Aussi c’est la langue de demain qui se prépare dans une foule d’incorrections ; plusieurs ont pris déjà une telle extension, que l’on peut presque escompter leur triomphe définitif ; qui sait s’il ne sera pas correct un jour de dire : J’y ai vu pour J’ai vu cela ? Peut-être on supplantera-t-il tout à fait nous. Quoi qu’il en soit, dresser la liste de ces formes et les décrire, ce serait faire une besogne des plus utiles pour les linguistes à venir : si parmi elles, les unes l’emportent, les autres restent sur le carreau, cela ne se fera pas sans raison ; que de renseignements précieux à tirer plus tard de ces faits, quand on pourra comparer, apprécier les résultats de cette lutte entre le passé et le présent !

Je cite au hasard quelques exemples montrant la signification des expressions incorrectes : liaisons incorrectes qui prouvent que des groupes s’agglutinent en unités lexicologiques (des pot⁀à eau, des souliers fait⁀exprès) ; emploi généralisé du relatif que, montrant la disparition graduelle de lequel et dont (des choses qu’on a besoin, des choses qu’on peut pas aller contre) ; incorrections intéressantes pour la psychologie du langage (Il fait de plus en plus moins froid), enfin et surtout incorrections dues à l’affectivité et à la tendance expressive (Des feuilles comme ça minces. Il y a tout plein de fleurs dans ce pré. Je me suis toute salie ma robe. Vous avez votre chapeau plein de poussière. Le cortège aura lieu, pluie ou pas pluie).
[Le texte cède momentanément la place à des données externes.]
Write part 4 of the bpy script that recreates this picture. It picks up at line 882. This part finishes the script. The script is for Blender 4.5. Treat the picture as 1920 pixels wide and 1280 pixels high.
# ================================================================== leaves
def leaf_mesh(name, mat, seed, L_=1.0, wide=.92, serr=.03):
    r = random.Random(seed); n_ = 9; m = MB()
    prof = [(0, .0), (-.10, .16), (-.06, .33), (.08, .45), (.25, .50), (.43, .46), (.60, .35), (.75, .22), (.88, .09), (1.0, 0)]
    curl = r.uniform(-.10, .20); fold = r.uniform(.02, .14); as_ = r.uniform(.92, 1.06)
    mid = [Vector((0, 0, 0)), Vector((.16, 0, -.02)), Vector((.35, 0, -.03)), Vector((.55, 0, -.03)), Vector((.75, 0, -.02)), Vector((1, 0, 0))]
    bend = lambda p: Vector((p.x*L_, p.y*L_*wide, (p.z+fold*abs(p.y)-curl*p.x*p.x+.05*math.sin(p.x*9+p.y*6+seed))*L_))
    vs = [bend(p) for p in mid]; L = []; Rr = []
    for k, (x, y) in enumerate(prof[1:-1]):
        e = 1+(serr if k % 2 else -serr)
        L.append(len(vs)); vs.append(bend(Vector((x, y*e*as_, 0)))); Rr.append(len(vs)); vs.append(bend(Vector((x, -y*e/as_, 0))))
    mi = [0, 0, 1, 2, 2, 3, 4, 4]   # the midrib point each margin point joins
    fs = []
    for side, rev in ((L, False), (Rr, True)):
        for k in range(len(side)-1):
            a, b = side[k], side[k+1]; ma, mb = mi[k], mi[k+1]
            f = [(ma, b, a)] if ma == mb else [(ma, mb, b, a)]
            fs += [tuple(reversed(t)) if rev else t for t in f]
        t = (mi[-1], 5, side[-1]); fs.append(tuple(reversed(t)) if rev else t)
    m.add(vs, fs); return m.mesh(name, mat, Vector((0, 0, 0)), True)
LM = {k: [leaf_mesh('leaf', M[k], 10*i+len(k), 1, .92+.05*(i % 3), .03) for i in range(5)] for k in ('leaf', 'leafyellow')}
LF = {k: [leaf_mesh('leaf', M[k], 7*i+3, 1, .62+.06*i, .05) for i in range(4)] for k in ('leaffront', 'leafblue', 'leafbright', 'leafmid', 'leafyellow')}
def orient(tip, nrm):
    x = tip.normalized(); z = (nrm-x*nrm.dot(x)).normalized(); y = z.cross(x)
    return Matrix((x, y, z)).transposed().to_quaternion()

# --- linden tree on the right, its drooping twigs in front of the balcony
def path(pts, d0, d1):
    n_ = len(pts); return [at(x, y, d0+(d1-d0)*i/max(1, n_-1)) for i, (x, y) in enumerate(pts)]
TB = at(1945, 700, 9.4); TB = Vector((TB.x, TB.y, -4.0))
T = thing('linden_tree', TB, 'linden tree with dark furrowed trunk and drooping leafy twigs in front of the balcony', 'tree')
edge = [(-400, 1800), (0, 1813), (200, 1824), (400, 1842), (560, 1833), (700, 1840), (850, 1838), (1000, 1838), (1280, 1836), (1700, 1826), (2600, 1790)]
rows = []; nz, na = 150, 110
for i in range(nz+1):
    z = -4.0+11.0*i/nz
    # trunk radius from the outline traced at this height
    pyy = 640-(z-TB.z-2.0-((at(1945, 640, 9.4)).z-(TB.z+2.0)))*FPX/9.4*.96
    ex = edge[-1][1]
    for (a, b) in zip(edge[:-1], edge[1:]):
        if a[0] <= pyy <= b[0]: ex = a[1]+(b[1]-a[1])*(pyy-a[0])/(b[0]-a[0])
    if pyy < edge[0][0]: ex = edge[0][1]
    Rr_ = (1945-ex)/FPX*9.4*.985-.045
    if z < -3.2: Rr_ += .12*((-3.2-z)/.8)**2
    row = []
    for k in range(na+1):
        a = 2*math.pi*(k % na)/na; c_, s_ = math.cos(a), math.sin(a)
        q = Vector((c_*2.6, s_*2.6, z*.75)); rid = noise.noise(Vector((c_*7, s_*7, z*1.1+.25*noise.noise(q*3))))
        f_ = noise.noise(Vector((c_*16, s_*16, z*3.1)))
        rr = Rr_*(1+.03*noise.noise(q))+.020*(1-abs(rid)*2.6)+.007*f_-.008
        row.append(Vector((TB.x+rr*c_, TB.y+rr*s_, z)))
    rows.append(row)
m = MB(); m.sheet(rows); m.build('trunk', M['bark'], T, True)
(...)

Mais dans le domaine de l’expression, il n’est pas de recherches plus intéressantes que celles que l’on fait, par introspection, sur son propre langage ; réfléchir sur les expressions qui viennent spontanément à l’esprit et à la bouche, cette forme d’enquête est non seulement la plus aisée et la plus sûre, mais c’est aussi la plus précieuse ; ce n’est que le parler individuel qui peut vraiment révéler les rapports entre la pensée et le langage. Le linguiste ne devrait donc négliger aucune occasion de noter scrupuleusement, jusque dans ses incorrections, les formes caractéristiques de son parler individuel, pour mieux se rendre compte des faits de pensée qui déterminent dans chaque cas, le choix ou la création des expressions qu’il emploie spontanément.

Telle est l’esquisse, très imparfaite, de ce que doit être selon moi une enquête sur les types expressifs et les procédés d’expression. Ne fût-elle que fragmentaire, elle récompenserait largement l’observateur, et elle ne serait pas perdue si elle avait pour unique résultat d’accroître son intérêt pour cette chose admirable et mystérieuse qu’est le langage humain.